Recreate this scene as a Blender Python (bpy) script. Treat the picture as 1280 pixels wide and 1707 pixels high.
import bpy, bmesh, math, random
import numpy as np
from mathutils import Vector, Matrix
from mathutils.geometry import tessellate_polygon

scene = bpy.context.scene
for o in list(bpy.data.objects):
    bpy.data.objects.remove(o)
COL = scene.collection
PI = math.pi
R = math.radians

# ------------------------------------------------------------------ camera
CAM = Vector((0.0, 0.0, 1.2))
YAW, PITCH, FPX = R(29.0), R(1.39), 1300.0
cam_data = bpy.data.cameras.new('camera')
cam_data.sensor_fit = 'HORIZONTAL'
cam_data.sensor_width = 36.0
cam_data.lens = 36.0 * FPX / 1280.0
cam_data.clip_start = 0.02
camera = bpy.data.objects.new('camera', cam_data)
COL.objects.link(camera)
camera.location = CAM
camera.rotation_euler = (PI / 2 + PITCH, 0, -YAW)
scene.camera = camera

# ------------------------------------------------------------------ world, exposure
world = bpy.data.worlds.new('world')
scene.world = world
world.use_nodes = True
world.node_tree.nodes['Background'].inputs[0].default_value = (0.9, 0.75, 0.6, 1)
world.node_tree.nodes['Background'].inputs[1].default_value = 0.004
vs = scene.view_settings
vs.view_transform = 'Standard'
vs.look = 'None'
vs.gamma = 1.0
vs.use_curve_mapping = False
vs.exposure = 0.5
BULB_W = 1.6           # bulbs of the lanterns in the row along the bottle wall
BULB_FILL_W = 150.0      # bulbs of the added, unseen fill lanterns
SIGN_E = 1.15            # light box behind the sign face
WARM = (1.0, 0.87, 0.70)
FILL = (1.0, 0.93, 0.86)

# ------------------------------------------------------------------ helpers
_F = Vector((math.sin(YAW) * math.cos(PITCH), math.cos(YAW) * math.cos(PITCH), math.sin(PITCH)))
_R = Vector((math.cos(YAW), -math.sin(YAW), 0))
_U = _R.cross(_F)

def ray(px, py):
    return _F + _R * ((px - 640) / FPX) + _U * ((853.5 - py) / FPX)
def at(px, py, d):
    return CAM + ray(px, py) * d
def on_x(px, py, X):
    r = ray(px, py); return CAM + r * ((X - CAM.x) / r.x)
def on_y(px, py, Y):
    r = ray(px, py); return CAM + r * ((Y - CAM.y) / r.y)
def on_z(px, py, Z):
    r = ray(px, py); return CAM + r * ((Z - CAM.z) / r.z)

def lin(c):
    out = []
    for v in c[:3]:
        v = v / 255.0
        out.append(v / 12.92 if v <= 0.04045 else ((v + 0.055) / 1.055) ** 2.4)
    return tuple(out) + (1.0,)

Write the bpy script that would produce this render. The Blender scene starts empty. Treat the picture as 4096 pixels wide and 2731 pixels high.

——————

## INSTRUCTIONS FOR THE TASK
Print the material above verbatim, first line through the line containing "from mathutils.geometry import", both included.

## SOLUTION
Recreate this scene as a Blender Python (bpy) script. Treat the picture as 1280 pixels wide and 1707 pixels high.
import bpy, bmesh, math, random
import numpy as np
from mathutils import Vector, Matrix
from mathutils.geometry import tessellate_polygon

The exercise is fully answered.